If the Malaysian Government establishes more universities, and allow private universities to be set up, then there would be no need for some 60,000 Malaysian students begging for university places abroad and causing Malaysia to lose foreign exchange exceeding $1,000 million a year!

MCA Gerakan ‘Merger’ or ‘Grand Council’ – An election gimmick directed against DAP
Malaysian Chinese have many weaknesses. One is the lack of sustaining power and stamina to fight for their rights – hence the phrase of ‘five minute heat’. Another is having a short memory.

The MCA and Gerakan leaders are banking on the ‘short memory’ of the Malaysian Chinese to try to foist on them the new election gimmick for the next polis – the ‘MCA Gerakan merger or grand council’!

MCA Gerakan and UMNO leaders hope that the Malaysian Chinese will forget about the broken promises of the MCA ‘political breakthrough’ and the Gerakan’s ‘Attack into the BN to rectify the BN’ in 1982, and to fall for the new slogans of MCA-Gerakan ‘Merger’ or ‘Grand Council’.

I cannot understand what is there for MCA and Gerakan to further co-operate on basic issues affecting Chinese rights and interests, when they are already represented in Cabinet with their different Ministers. If the MCA and Gerakan Ministers in Cabinet are only interested in preserving their individual and party positions vis-à-vis the UMNO rather than the people’s rights and interests, their ‘merger’ or ‘co-operation’ would only make them speak in one voice to support UMNO policies and proposals instead of two voices.

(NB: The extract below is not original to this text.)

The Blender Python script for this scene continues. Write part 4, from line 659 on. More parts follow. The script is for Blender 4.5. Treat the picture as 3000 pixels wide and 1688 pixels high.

Or are the MCA and Gerakan leaders trying to say that if there had been a MCA and Gerakan ‘merger’ or ‘Grand Council’ last year, MCA and Gerakan Ministers and MPs would have opposed the unjust redelineation of parliamentary and state assembly constituencies, or would have stopped the promulgation in parliament in Oct. 1982 of a One Language, One Culture Policy, or the revocation of the Islamisation policy?